15. Since the appellant is on bail and therefore, a time of three months is given to the appellant to pay the aforesaid fine and in default of payment of fine he is directed to undergo imprisonment for a period of 2 years. The appellant may deposit the fine amount through the Nazarat of the concerned Civil Court in order to give it to the victim P.W.-2, by way of compensation.

16. The learned trial court is directed to ensure that the said fine amount is deposited within the stipulated period of time and if the same is not deposited by the appellant, then he will serve the sentence as awarded in case of default of payment of fine by taking all necessary measures as per the provisions of law .
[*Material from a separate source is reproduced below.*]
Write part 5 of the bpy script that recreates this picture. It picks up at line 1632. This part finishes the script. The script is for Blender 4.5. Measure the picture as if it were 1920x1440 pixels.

17. The appellant has been allowed to deposit the said fine amount through the Nazarat of the concerned Civil Court and the moment appellant deposits the fine amount, he shall be released and/ discharged from the liabilities of bail bonds accordingly in this case.

18. The learned court below is also directed that on deposit of the said fine amount by the appellant, a notice be sent to the victim P.W.-2 and on her appearance the said fine amount, if so deposited by the appellant, shall be disbursed to her after proper verification. In case, the said victim is not traceable or not available or not found at the given address, or does

not appear before the court, the same shall be disbursed to the close or near relatives or kith and kin of the said victim or else, as the concerned learned trial court may deem fit and proper, and in this regard the court concerned may also involve the Para Legal Volunteer (PLV) of District Legal services Authority (DLSA), West Singhbhum at Chaibasa, if required and the Secretary, D.L.S.A., West Singhbhum at Chaibasa is directed to co-operate in this regard.

19. This Criminal Appeal is dismissed with modification in order of sentence as above.

20. Let the Lower Court Records and the copy of judgment be also transmitted to the learned Court below for its compliance in letter and spirit.